I myself had a bitter experience of enforced disappearance, when I was arrested on 16 December 1984 in Marrakech, where I was staying as a university student. Together with my other colleagues, we were brought to the police of Jamaa El Fanaa, a place which was very much visited by tourists.  Then, they brought us to a secret place located in the prison of Bou Lemharez.  In this sinister place, we had our hands tied and we were blindfolded.  They started to torture us using different techniques such as the falaga which consisted of tying our feet with strings and a whip, electrocuting our sensitive body parts and suspending us in the air in different postures (which they would sometimes call as grilled chicken or airplane).  Our torturers wanted to know what relationship we had with the Polisario  Front.  This clandestine center also had no proper sanitation and no adequate food was provided, since those who were detained were there in order to die. 

In my case, they freed me on 31 December 1984.  Until now, we do not know why they arrested us.  Neither do we know why they released us. From that day on, I started to dedicate myself to the defense of human rights. My activities were done in a clandestine manner and were not without risks.  

When Morocco released 322 Saharans who were detained in different clandestine centers in 1991, we contacted people from the international media in order to denounce what these people went through for 16 years. Two Swiss journalists responded to our call and entered the said territory without disclosing the real purpose of their visit. The two journalists, Didier Schmutz and W. Hugues were able to secretly interview about 20 survivors. But in those two days of finalizing their work, the authorities discovered what we were doing. They tried to arrest me so I did not have any other choice than to escape and seek protection in the refugee camps of Algeria. I arrived in one of the refugee camps on November 13, 1991.  

In those refugee camps, I became a member of the Association for the Saharan Families of the Detained and Disappeared (AFAPREDESA). One of the tasks of AFAPREDESA is to fight enforced disappearances which is one of the means used by oppressive regimes and dictatorships to silence the voice of all those persons who are against their politics of oppressión. Disappearances contitute a degradation of human dignity and a grave violation of international humanitarian law which recognizes the juridical personality of each person.  These violate the right to liberty and security of one’s person, such as the right not to be submitted to torture or other cruel, inhuman or degrading treatment.  Enforced disappearances have occured in many countries of the world.   

The international community was initially not bothered by this phenomenon until the families of the disappeared from Latin America began condemning this gross human rights violation.
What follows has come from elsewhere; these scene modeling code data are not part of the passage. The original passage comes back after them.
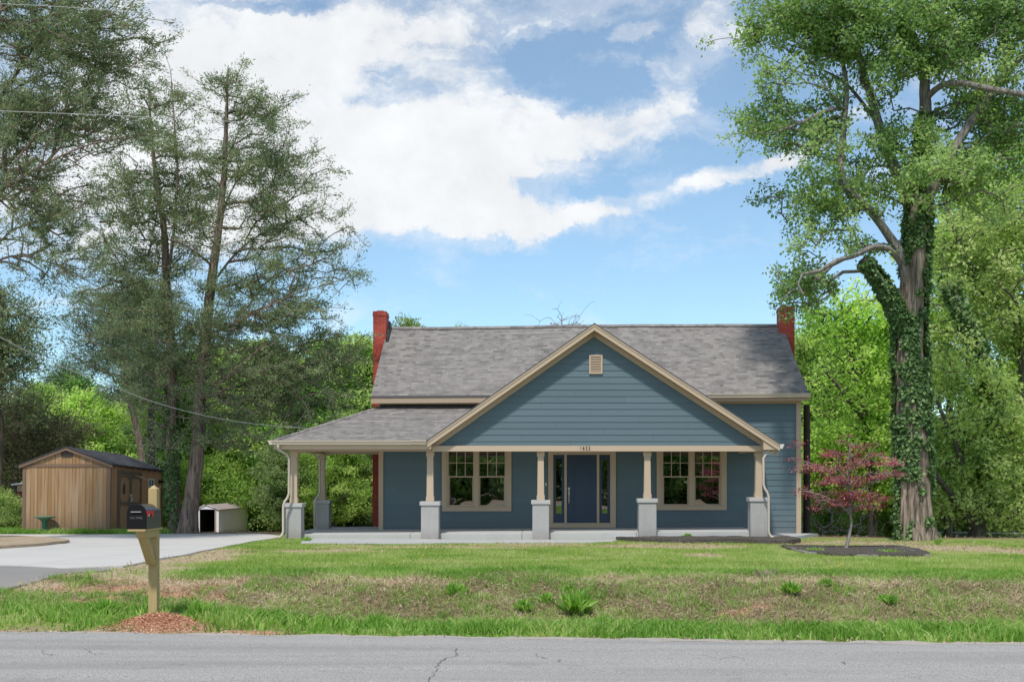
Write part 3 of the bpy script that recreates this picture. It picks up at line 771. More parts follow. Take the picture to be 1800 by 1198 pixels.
m.build('ridge_cap', M_ROOF, roof)
# fascia, soffit, rake boards
def beam(name, mat, p, q, h_, d_, parent=house, bev=.004):
    """board between two points with vertical height h_ (downwards) and depth d_ in +y"""
    m = MB(); (x0, y0, z0), (x1, y1, z1) = p, q
    m.hexa([(x0, y0, z0 - h_), (x1, y1, z1 - h_), (x1, y1 + d_, z1 - h_), (x0, y0 + d_, z0 - h_)], [(x0, y0, z0), (x1, y1, z1), (x1, y1 + d_, z1), (x0, y0 + d_, z0)])
    return m.build(name, mat, parent, bevel=bev)
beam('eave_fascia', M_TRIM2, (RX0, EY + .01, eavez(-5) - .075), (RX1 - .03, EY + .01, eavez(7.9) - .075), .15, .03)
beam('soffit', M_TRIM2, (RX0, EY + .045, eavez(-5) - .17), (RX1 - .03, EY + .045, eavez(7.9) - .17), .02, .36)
beam('frieze_board', M_TRIM, (XL, WY - .036, 3.99), (XR, WY - .036, 4.03), .13, .03)
for X, s in ((RX0 + .01, 1), (RX1 - .035, 1)):
    m = MB(); m.hexa([(X, EY + .03, eavez(X) - .22), (X + .025, EY + .03, eavez(X) - .22), (X + .025, RY, ZRg(X) - .22), (X, RY, ZRg(X) - .22)], [(X, EY + .03, eavez(X) - .075), (X + .025, EY + .03, eavez(X) - .075), (X + .025, RY, ZRg(X) - .075), (X, RY, ZRg(X) - .075)])
    m.build('rake_board', M_TRIM, house)
def gutter(name, a, b, parent=house, w=.12, hh=.12, mat=None, out=(0, -1)):
    """K-style gutter between a and b (top back edge), projecting towards out"""
    prof = [(0, 0), (w, 0), (w, -.025), (w * .82, -.05), (w * .62, -hh), (0, -hh)]
    m = MB(); n = len(prof); va = [(a[0] + out[0] * p, a[1] + out[1] * p, a[2] + q) for p, q in prof]; vb = [(b[0] + out[0] * p, b[1] + out[1] * p, b[2] + q) for p, q in prof]
    for i in range(n):
        j = (i + 1) % n; m.poly([va[i], vb[i], vb[j], va[j]])
    m.poly(va); m.poly(vb[::-1])
    return m.build(name, mat or M_GUT, parent)
gutter('gutter', (4.3, EY, eavez(4.3) - .01), (RX1 + .03, EY, eavez(7.9) - .01))

# chimneys
def chimney(parts, top, x0, x1, y0, y1):
    m = MB()
    for p in parts: m.box(*p)
    c = m.build('chimney', M_BRICK, house)
    m = MB(); m.box(x0 - .014, x1 + .014, y0 - .014, y1 + .014, top, top + .09); m.box(x0 - .005, x1 + .005, y0 - .005, y1 + .005, top + .08, top + .15)
    m.build('cap_course', M_BRICK, c)
    m = MB(); m.box(x0 + .1, x1 - .1, y0 + .12, y1 - .12, top + .15, top + .19); m.build('flue', M_BRICK, c)
    return c
chimney([(-5.52, -4.945, 36.8, 37.5, -.2, 3.9), (-5.51, -5.09, 36.82, 37.48, 3.9, 6.9)], 6.9, -5.51, -5.09, 36.82, 37.48)
chimney([(7.745, 8.18, 37.0, 37.62, -.5, 3.9), (7.71, 8.18, 37.02, 37.6, 3.9, 7.08)], 7.08, 7.71, 8.18, 37.02, 37.6)
m = MB(); m.hexa([(-5.085, 36.7, 6.02), (-5.0, 36.7, 6.02), (-5.0, 37.5, 6.6), (-5.085, 37.5, 6.6)], [(-5.085, 36.7, 6.2), (-5.0, 36.7, 6.17), (-5.0, 37.5, 6.75), (-5.085, 37.5, 6.85)]); m.build('flashing', M_DARKM, house)

# front gable
GA, GZ, GY = 1.40, 5.895, 31.1
T = lambda x: GZ - (.70 * (GA - x) if x < GA else .65 * (x - GA))
gxl, gxr = -3.19, 6.47
BY = 31.5
m = MB()
def gs(z):
    zz = z + .3
    return (GA - (GZ - zz) / .70, GA + (GZ - zz) / .65)
siding(m, front(BY), 2.54, GZ - .32, gs); m.build('gable_wall', M_SIDE, house)
m = MB()
def slope_uv(pts, xdir):
    out = []
    for p in pts: out.append((p[1], (p[0] - xdir[0]) * xdir[1] * 1.21))
    return out
pl = [(GA, GY, T(GA)), (gxl, GY, T(gxl)), (gxl, 34.29, T(gxl)), (-1.3, 34.29, T(-1.3)), (GA, 36.5, T(GA))]
pr = [(GA, GY, T(GA)), (GA, 36.5, T(GA)), (4.15, 34.0, T(4.15)), (4.3, 34.29, T(4.3)), (gxr, 34.29, T(gxr)), (gxr, GY, T(gxr))]
m.poly(pl[::-1], slope_uv(pl[::-1], (gxl, 1))); m.poly(pr[::-1], slope_uv(pr[::-1], (gxr, -1)))
dn = lambda q, d=.045: [(x, y, z - d) for x, y, z in q]
m.poly(dn(pl)); m.poly(dn(pr))
for q in (pl, pr):
    for a, b in zip(q, q[1:] + q[:1]): m.poly([a, b, (b[0], b[1], b[2] - .045), (a[0], a[1], a[2] - .045)])
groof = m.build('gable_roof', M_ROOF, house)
def rake(name, mat, y0, y1, top, bot, xa, xb):
    m = MB(); m.extrude([(xa, T(xa) - bot), (xb, T(xb) - bot), (xb, T(xb) - top), (xa, T(xa) - top)], y0, y1); return m.build(name, mat, house, bevel=.003)
for xa, xb in ((gxl, GA), (GA, gxr)):
    rake('rake_fascia', M_TRIM, GY + .015, GY + .045, .047, .205, xa, xb)
    rake('rake_shingle_mould', M_TRIM, GY - .002, GY + .014, .047, .085, xa, xb)
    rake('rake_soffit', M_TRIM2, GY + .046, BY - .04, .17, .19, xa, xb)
    rake('rake_frieze', M_TRIM, BY - .045, BY - .012, .192, .33, xa, xb)
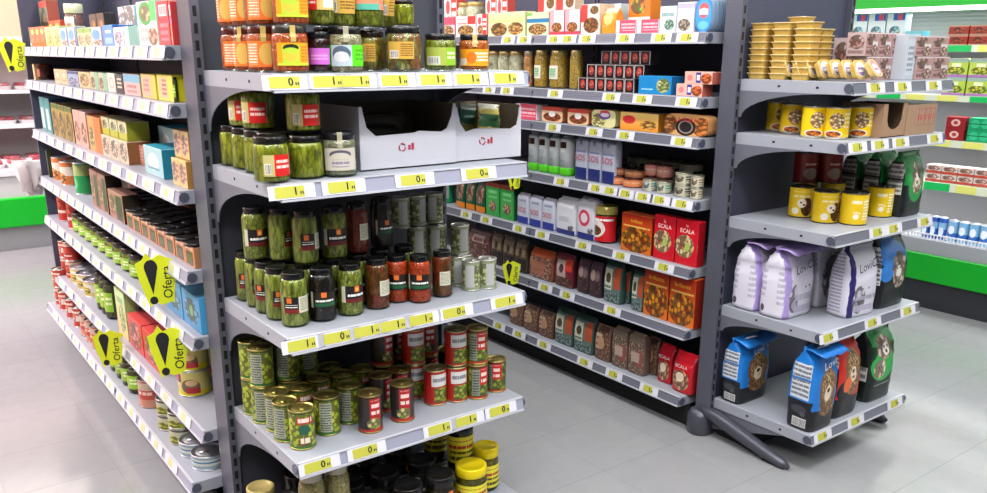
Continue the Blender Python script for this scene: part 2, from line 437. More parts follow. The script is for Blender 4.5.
def b_box_open(st, w, d, h):   # display carton with a cut out front
    R = empty(st['n']); t = .004
    m = [plain('board outside '+st['base'], st['base'], .7, var=.08), plain('board inside '+st['inn'], st['inn'], .8, var=.1)]
    for nm, a in (('base_board', (-w/2, w/2, -d/2, d/2, 0, t)), ('back_board', (-w/2, w/2, d/2-t, d/2, t, h)), ('side_board', (-w/2, -w/2+t, -d/2+t, d/2-t, t, h)), ('side_board', (w/2-t, w/2, -d/2+t, d/2-t, t, h))):
        mb = MB(); mb.box(*a, ms=[1 if nm == 'back_board' else 0, 0, 0 if a[0] < 0 else 1, 1 if a[0] < 0 else 0, 1, 0]); mb.build(nm, m, R)
    f = MB(); c = st['cut']          # outline of the front as (x, z) fractions
    f.prism([((x-.5)*w, z*h) for x, z in c], -d/2, -d/2+t, 0); o = f.build('front_board', m, R)
    if st.get('txt'): words(o, st['txt'], w, h, -d/2-.0006, 'printed_mark')
    if st.get('ringmark'):
        g = MB(); cx, cz, rr, col = st['ringmark']
        for q in range(3):
            a = PI*2*q/3 + .5; g.tube([((cx-.5)*w + rr*math.cos(a+k*.3), -d/2-.001, cz*h + rr*math.sin(a+k*.3)) for k in range(6)], .0022, 5)
        for k in range(2): g.box((cx-.5)*w+rr*(1.9+k*1.1), (cx-.5)*w+rr*(2.7+k*1.1), -d/2-.0012, -d/2-.0002, cz*h-rr*.8, cz*h+rr*(.5+.5*k))
        g.build('recycling_mark', plain('ink '+col, col, .6), o)
    return R
def b_crate(st, w, d, h):      # small bottle with a coloured base
    R = empty(st['n']); r = w/2
    for nm, pr, mat in (('bottle', [(r, h*.2), (r, h*.86), (r*.9, h*.93), (r*.6, h*.95)], A(st)), ('base_cup', [(r*.92, 0), (r*1.02, .01), (r*1.02, h*.2), (r, h*.205)], plain('cup '+st['cup'], st['cup'], .35)),
                       ('cap', [(r*.62, h*.94), (r*.62, h), (0, h)], plain('cap '+st['lid'], st['lid'], .35))):
        m = MB(); m.lathe(pr, 18, 0, zs=(0, h)); m.build(nm, mat, R)
    return R
def b_bun(st, w, d, h):        # loose film packet lying down
    rg = random.Random(3); mb = MB(); rings = []; zz = [0, .15, .4, .7, .9, 1]
    for z, f in zip(zz, (.8, .95, 1, .93, .75, .4)): rings.append([(x+rg.uniform(-1, 1)*.004, y+rg.uniform(-1, 1)*.004, q+(rg.uniform(-1, 1)*.006 if z > 0 else 0)) for x, y, q in sup(w*f, d*f, z*h, 20, 3)])
    loft(mb, rings, w, d, zz); return mb.build(st['n'], [A(st), side_mat(st)])
BUILD = dict(carton=b_carton, pack=b_pack, can=b_can, jar=b_jar, bag=b_bag, tray=b_tray, oval=b_oval, open=b_box_open, bottle=b_crate, packet=b_bun)

# ------------------------------------------------------------------ shop fittings
GREY = lambda: plain('powder coated light grey metal', 'a3a7b1', .45, .1, var=.05)
DARK = lambda: plain('dark blue grey panel', '40424c', .55, .1, var=.08)
POST = lambda: plain('dark grey upright metal', '5a5c68', .45, .2, var=.05)
RAIL = lambda: plain('grey plastic price rail', '767885', .35)
RAILW = lambda: plain('pale plastic price rail', '9a9cae', .35)
WHT = lambda: plain('white card', 'dcdce6', .6)
YEL = lambda: plain('yellow price paper', 'bdbc44', .6)
INK = lambda: plain('black ink', '14141c', .6)
HOLE = lambda: plain('black slot', '08080a', .8)

TM = {}
def price_tag(parent, x, y, z, digit, cw=.11, yw=.075, hh=.038):
    key = (digit, cw, yw)
    if key not in TM:
        m = MB(); m.box(-cw/2, cw/2, -.0012, 0, -hh/2, hh/2, 0)
        m.box(-yw/2-cw*.05, yw/2-cw*.05, -.0022, -.0012, -hh*.40, hh*.40, 1)
        if digit is not None:
            for q in (-.0007, 0, .0007): m.text(digit, hh*.78, yw*.12+q, 0, -.0026-abs(q)*.1, 2)
            for k in range(2): m.box(yw*.27+k*.006, yw*.27+.0035+k*.006, -.0027, -.0022, -hh*.2, 0, 2)
        TM[key] = m.mesh('price_tag', [WHT(), YEL() if cw != .1501 else plain('faded yellow price paper', 'cfd09a', .6), INK(), plain('grey ink', '8a8a50', .6)])  # left aisle tags use a paler yellow
    o = bpy.data.objects.new('price_tag', TM[key]); C.objects.link(o); o.parent = parent; o.location = (x, y, z); o.rotation_euler.x = -.22
    return o

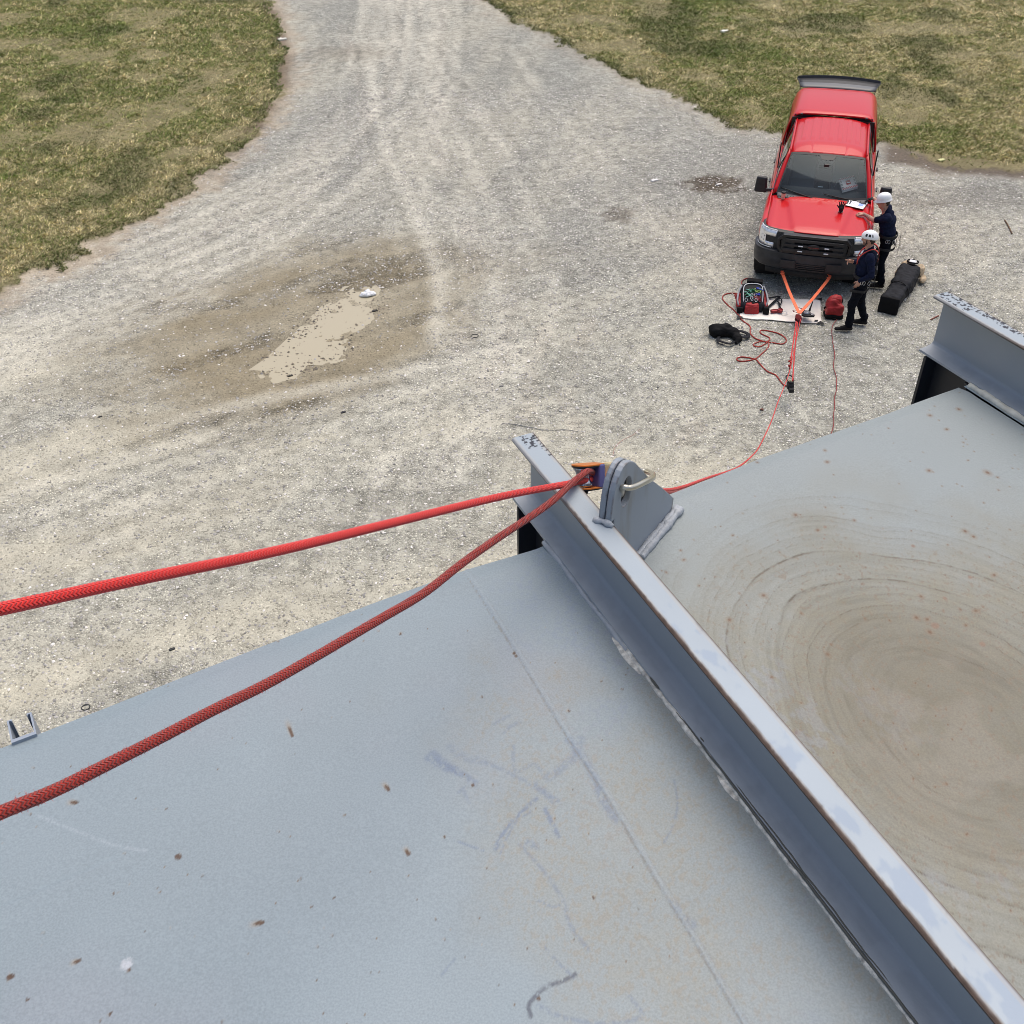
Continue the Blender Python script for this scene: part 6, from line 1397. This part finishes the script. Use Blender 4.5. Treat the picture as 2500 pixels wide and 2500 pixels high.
# ---- bags modelled as soft bodies
def soft(name, prims, vox, m, parent, k=.02, wr=.012, ws=9, seed=5, tags=None, sm=True):
    V, Q, own = sdf_build(prims, vox, k); n_ = np.zeros_like(V); f = V[Q]; nn = np.cross(f[:, 2] - f[:, 0], f[:, 3] - f[:, 1])
    for q in range(4): np.add.at(n_, Q[:, q], nn)
    n_ /= np.linalg.norm(n_, axis=1)[:, None] + 1e-9
    V = V + n_ * ((fbm(V[:, 0] + V[:, 2] * .5, V[:, 1] * 1.6 + V[:, 2] * 1.2, ws, 3, seed) - .5) * wr)[:, None]; mi = None
    if tags is not None: mi = np.array(tags)[own][Q].min(1)
    return mesh(name, V, Q, m, parent, sm, mi)
BLKF = mat('black_nylon', (.009, .009, .010), .8, spec=.15, var=.3, vs=8); REDF = mat('red_nylon', (.33, .012, .015), .6, var=.2, vs=9, bump=.2, bs=60); GRYF = mat('grey_piping', (.38, .38, .40), .6); DGR = mat('dark_grey_nylon', (.016, .017, .021), .8, spec=.2, var=.3, vs=10)
# open gear bag, its mouth tipped towards the viewer
gb0 = at(1838, 765); gb = empty('gear_bag', (gb0[0], gb0[1] + .20, tz * .6), R(-6)); tag(gb, 'open red and black gear bag full of green and blue hardware on the sheet', 'bag')
soft('bag_body', [('c', (-.12, -.10, .10), (-.12, .16, .28), .10, .10), ('c', (.12, -.10, .10), (.12, .16, .28), .10, .10), ('c', (-.12, .14, .10), (.12, .14, .10), .12, .12), ('c', (-.12, -.12, .08), (.12, -.12, .08), .10, .10), ('c', (0, .0, .12), (0, .16, .25), .12, .12)], .012, [DGR], gb, .05, .02, 7)
soft('side_pocket', [('c', (-.22, -.10, .09), (-.21, .06, .16), .070, .075), ('c', (-.21, .06, .16), (-.20, .12, .26), .07, .05)], .011, [REDF], gb, .04, .03, 9)
soft('side_pocket', [('c', (.22, -.10, .09), (.21, .06, .16), .070, .075), ('c', (.21, .06, .16), (.20, .12, .26), .07, .05)], .011, [REDF], gb, .04, .03, 9)
soft('front_pocket', [('b', (-.01, -.21, .075), (.125, .055, .075), .02), ('b', (-.01, -.19, .13), (.11, .05, .05), .02)], .010, [REDF], gb, .03, .03, 10)
mn = np.array([0, -.62, .78]); mu_ = np.array([0, .78, .62])
def mp_(x, v, o=0): return np.array([x, .0, .245]) + mu_ * v + mn * o
b = MB(); b.add([mp_(-.155, -.15, .045), mp_(.155, -.15, .045), mp_(.165, .10, .05), mp_(.12, .19, .05), mp_(-.12, .19, .05), mp_(-.165, .10, .05)], [(0, 1, 2, 3, 4, 5)]); b.build('open_mouth', VOID, gb)
b = MB(); b.tube(spline([mp_(-.15, -.19, -.01), mp_(-.168, -.12, .05), mp_(-.172, .05, .06), mp_(-.14, .17, .06), mp_(0, .20, .06), mp_(.14, .17, .06), mp_(.172, .05, .06), mp_(.168, -.12, .05), mp_(.15, -.19, -.01)], 5), .0085, 7); b.build('piping', mat('light_piping', (.66, .66, .68), .5), gb, smooth=True)
b = MB()
for sx in (-1, 1): b.tube(spline([(sx * .20, -.16, .06), (sx * .265, -.10, .17), (sx * .245, .05, .27), (sx * .19, .14, .36)], 5), .017, 7)
b.build('grey_panel', GRYF, gb, smooth=True)
b = MB(); b.box((.06, .36, .34), (.14, .07, .035), rz=R(-8)); b.build('lid_flap', BLKF, gb, bevel=.02)
b = MB(); b.add([mp_(-.02, -.13, .06), mp_(.13, -.15, .06), mp_(.15, -.24, .03), mp_(.06, -.26, .05), mp_(-.02, -.19, .07)], [(0, 1, 2, 3, 4)]); b.build('front_flap', BLKF, gb)
rg = np.random.default_rng(12)
for col_, nm, n_, (cx_, cy_) in (((.02, .16, .06), 'green_cord', 8, (-.02, .03)), ((.16, .38, .32), 'teal_cord', 4, (-.05, .07)), ((.02, .05, .45), 'blue_cord', 5, (.05, .02)), ((.35, .50, .12), 'lime_cord', 3, (.03, .07)), ((.25, .02, .03), 'maroon_hardware', 5, (.08, -.09)), ((.45, .46, .48), 'metal_hardware', 7, (-.03, -.08)), ((.015, .02, .02), 'black_hardware', 12, (0, 0))):
    b = MB()
    for k_ in range(n_):
        xx_ = np.clip(cx_ + rg.normal() * .05, -.12, .12); vv_ = np.clip(cy_ + rg.normal() * .045, -.12, .14); c = mp_(xx_, vv_, .055 + .015 * rg.random()); a0 = rg.random() * 6.28
        if 'hardware' in nm: b.tube([c + np.array([math.cos(t) * .022, 0, 0]) + mu_ * math.sin(t) * .035 for t in np.linspace(a0, a0 + 6.28, 14)], .006, 5)
        else: b.tube(spline([c + rg.normal(size=3) * (.035, .02, .015) for _ in range(4)], 4), .009, 6)
    o = b.build(nm, mat(nm, col_, .4, metal=.6 if nm == 'metal_hardware' else 0), gb, smooth=True); o['kind'] = 'stuff'
def gl_(px, py, h): return at(px, py, h) - np.array(gb.location)
CR3 = lambda x, y: (1780 + x * .07764, 660 + y * .07764)
b = MB()
for pts, w_ in (([(1000, 1290), (1060, 1240), (1150, 1190), (1250, 1130), (1400, 980), (1560, 810), (1400, 830), (1230, 860)], .05), ([(1500, 900), (1600, 870), (1640, 950), (1590, 1080), (1560, 1110)], .022), ([(1500, 950), (1560, 1020), (1580, 1110), (1640, 1190)], .035)):
    P = spline([at(*CR3(*p), tz + .03) for p in pts], 5) - np.array(gb.location); c, s = math.cos(R(4)), math.sin(R(4)); P = np.stack([P[:, 0] * c - P[:, 1] * s, P[:, 0] * s + P[:, 1] * c, P[:, 2]], 1)
    b.ribbon(P, (0, 0, 1), .006) if False else b.tube(P, w_ * .5, 6, flat=.35, up=(0, 0, 1))
b.build('shoulder_strap', DGR, gb)
b = MB(); b.box((-.22, -.22, .06), (.05, .03, .05)); b.box((.24, -.24, .07), (.05, .04, .07)); b.build('side_buckle', BLKF, gb, bevel=.01)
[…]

The role being played by the Latin American Federation of Associations of Relatives of Disappeared-Detainees (FEDEFAM) in this struggle is not only that of a pioneer but of an organization that continues to lead the movement of families of the disappeared in the world with the exemplary collaboration of the Asian Federation Against Involuntary Disappearances (AFAD).  These two federations have given important support to Africa to facilitate global action so as to put an end to this inhuman practice. 

Any individual who knows these huge challenges should not turn his back. Each one of us is called to contribute so that no person will be an object of enforced disappearance and grave violations of human rights—so that no person will suffer from hunger, misery, injustice, terrorism, war and violation of basic human rights. It is a shame that cruelty continues to be committed without being rejected and condemned by the international community, which does not provide sufficient pressure so that such atrocities may never ever be repeated. 

 

Footnotes

1 Polisario is the Spanish acronym of the Frente Popular para la Liberacion de Saguia el Hamra y Rio de Oro (Popular Front for the Liberation of Saguia el Hamra and Rio de Oro), a guerilla organization formed in 10 May 1973 to fight for the independence of Western Sahara.

2 The Spanish Socialists were able to gain political power after defeating the right-of-center Partido Popular  (PP / People’s Party) in general elections of 2004.